### [AIM OF THE TASK]
Write out exactly the lines between the line containing "The Blender Python" and the line containing "m.disc((0,.01,.4449),.0042,(0,0,1),10,1)", including both of those lines, and nothing more.

### [GIVEN RECORDS]
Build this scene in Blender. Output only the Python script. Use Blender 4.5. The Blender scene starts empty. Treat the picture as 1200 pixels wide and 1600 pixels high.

--

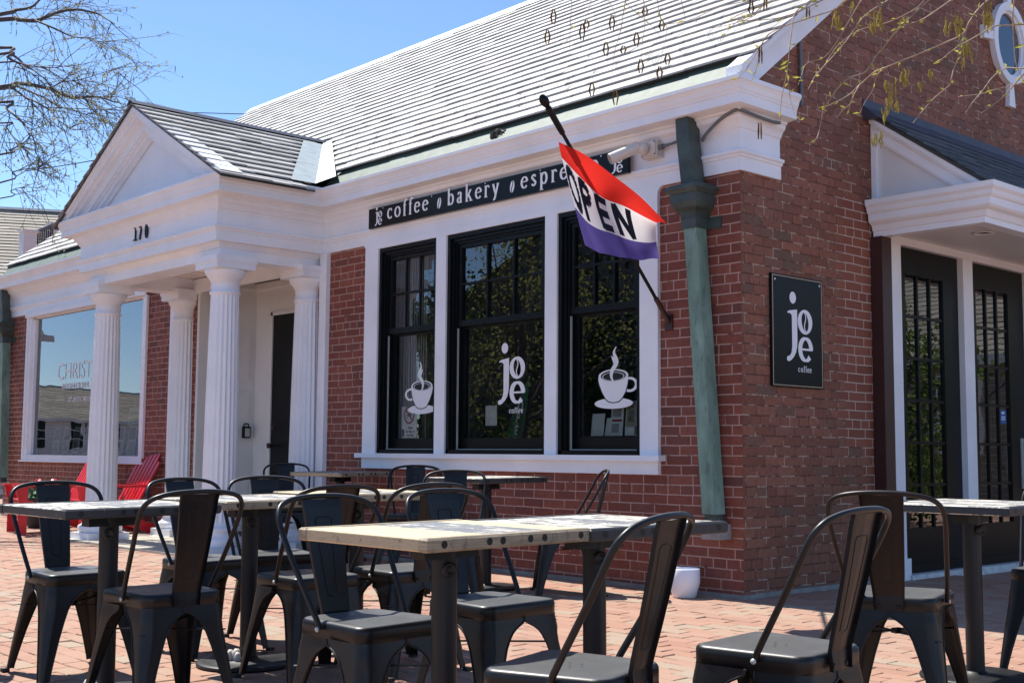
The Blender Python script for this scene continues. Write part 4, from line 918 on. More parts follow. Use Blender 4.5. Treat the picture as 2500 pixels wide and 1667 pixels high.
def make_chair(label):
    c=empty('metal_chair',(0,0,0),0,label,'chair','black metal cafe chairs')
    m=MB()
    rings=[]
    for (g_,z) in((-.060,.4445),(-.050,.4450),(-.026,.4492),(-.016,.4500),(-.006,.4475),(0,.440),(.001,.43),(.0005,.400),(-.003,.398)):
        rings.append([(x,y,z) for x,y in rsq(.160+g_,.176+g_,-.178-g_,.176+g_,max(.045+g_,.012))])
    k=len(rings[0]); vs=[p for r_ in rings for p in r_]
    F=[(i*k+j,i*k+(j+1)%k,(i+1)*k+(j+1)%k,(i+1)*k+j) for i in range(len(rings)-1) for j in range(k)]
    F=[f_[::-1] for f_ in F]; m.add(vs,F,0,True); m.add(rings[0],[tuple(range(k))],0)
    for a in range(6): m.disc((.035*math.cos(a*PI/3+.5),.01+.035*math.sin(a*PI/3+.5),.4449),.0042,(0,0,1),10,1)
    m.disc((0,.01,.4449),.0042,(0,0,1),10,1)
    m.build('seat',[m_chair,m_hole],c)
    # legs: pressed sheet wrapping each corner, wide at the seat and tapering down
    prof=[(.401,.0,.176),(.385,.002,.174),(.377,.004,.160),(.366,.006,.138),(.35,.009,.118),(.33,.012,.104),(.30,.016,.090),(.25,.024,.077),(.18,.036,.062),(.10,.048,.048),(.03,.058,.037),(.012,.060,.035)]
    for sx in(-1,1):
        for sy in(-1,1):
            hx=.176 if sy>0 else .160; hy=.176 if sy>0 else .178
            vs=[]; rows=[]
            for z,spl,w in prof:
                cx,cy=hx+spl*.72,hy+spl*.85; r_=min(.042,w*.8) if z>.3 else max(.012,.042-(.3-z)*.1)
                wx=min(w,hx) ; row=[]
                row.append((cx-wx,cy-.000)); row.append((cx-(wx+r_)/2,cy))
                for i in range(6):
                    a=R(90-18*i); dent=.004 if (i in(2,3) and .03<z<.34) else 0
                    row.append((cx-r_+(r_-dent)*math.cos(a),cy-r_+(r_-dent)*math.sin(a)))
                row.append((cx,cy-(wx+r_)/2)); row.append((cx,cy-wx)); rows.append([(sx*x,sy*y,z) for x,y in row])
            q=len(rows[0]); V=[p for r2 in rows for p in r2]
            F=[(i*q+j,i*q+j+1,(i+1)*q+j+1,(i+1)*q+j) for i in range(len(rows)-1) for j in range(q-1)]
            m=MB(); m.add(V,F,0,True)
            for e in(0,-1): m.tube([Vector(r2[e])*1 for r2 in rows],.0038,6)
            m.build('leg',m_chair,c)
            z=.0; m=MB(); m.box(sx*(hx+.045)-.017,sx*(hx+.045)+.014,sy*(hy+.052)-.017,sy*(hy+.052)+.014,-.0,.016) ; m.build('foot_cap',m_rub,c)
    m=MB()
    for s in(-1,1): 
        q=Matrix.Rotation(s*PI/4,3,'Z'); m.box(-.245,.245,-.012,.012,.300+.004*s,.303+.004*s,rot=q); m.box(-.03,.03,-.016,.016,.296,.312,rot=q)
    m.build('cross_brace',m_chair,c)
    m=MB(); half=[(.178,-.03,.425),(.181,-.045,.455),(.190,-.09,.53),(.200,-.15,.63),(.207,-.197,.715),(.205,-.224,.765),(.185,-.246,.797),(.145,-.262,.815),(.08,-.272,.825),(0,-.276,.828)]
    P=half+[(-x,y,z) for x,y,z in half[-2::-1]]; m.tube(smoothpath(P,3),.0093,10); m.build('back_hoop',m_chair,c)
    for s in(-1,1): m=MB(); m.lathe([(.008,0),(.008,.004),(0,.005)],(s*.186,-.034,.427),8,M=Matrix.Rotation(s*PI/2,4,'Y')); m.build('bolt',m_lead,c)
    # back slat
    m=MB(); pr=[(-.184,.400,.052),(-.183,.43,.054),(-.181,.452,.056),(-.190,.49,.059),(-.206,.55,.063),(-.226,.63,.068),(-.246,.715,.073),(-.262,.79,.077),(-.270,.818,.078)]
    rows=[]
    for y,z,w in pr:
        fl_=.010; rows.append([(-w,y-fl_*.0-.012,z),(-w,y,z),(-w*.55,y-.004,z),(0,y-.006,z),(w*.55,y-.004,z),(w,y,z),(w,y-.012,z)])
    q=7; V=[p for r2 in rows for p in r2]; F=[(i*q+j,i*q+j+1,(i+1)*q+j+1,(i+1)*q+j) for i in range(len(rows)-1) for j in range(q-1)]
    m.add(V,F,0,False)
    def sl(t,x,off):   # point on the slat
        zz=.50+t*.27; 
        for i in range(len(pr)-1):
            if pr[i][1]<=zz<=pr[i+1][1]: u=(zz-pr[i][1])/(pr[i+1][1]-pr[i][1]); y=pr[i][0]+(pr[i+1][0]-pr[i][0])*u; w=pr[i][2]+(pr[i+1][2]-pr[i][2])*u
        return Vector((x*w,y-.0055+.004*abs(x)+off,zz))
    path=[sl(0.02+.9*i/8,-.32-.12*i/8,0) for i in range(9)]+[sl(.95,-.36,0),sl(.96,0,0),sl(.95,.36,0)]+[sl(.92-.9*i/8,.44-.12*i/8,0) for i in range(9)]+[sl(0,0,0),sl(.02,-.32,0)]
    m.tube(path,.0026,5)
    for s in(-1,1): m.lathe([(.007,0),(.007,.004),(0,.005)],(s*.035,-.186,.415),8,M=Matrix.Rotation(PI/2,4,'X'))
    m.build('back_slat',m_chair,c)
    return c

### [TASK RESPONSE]
The Blender Python script for this scene continues. Write part 4, from line 918 on. More parts follow. Use Blender 4.5. Treat the picture as 2500 pixels wide and 1667 pixels high.
def make_chair(label):
    c=empty('metal_chair',(0,0,0),0,label,'chair','black metal cafe chairs')
    m=MB()
    rings=[]
    for (g_,z) in((-.060,.4445),(-.050,.4450),(-.026,.4492),(-.016,.4500),(-.006,.4475),(0,.440),(.001,.43),(.0005,.400),(-.003,.398)):
        rings.append([(x,y,z) for x,y in rsq(.160+g_,.176+g_,-.178-g_,.176+g_,max(.045+g_,.012))])
    k=len(rings[0]); vs=[p for r_ in rings for p in r_]
    F=[(i*k+j,i*k+(j+1)%k,(i+1)*k+(j+1)%k,(i+1)*k+j) for i in range(len(rings)-1) for j in range(k)]
    F=[f_[::-1] for f_ in F]; m.add(vs,F,0,True); m.add(rings[0],[tuple(range(k))],0)
    for a in range(6): m.disc((.035*math.cos(a*PI/3+.5),.01+.035*math.sin(a*PI/3+.5),.4449),.0042,(0,0,1),10,1)
    m.disc((0,.01,.4449),.0042,(0,0,1),10,1)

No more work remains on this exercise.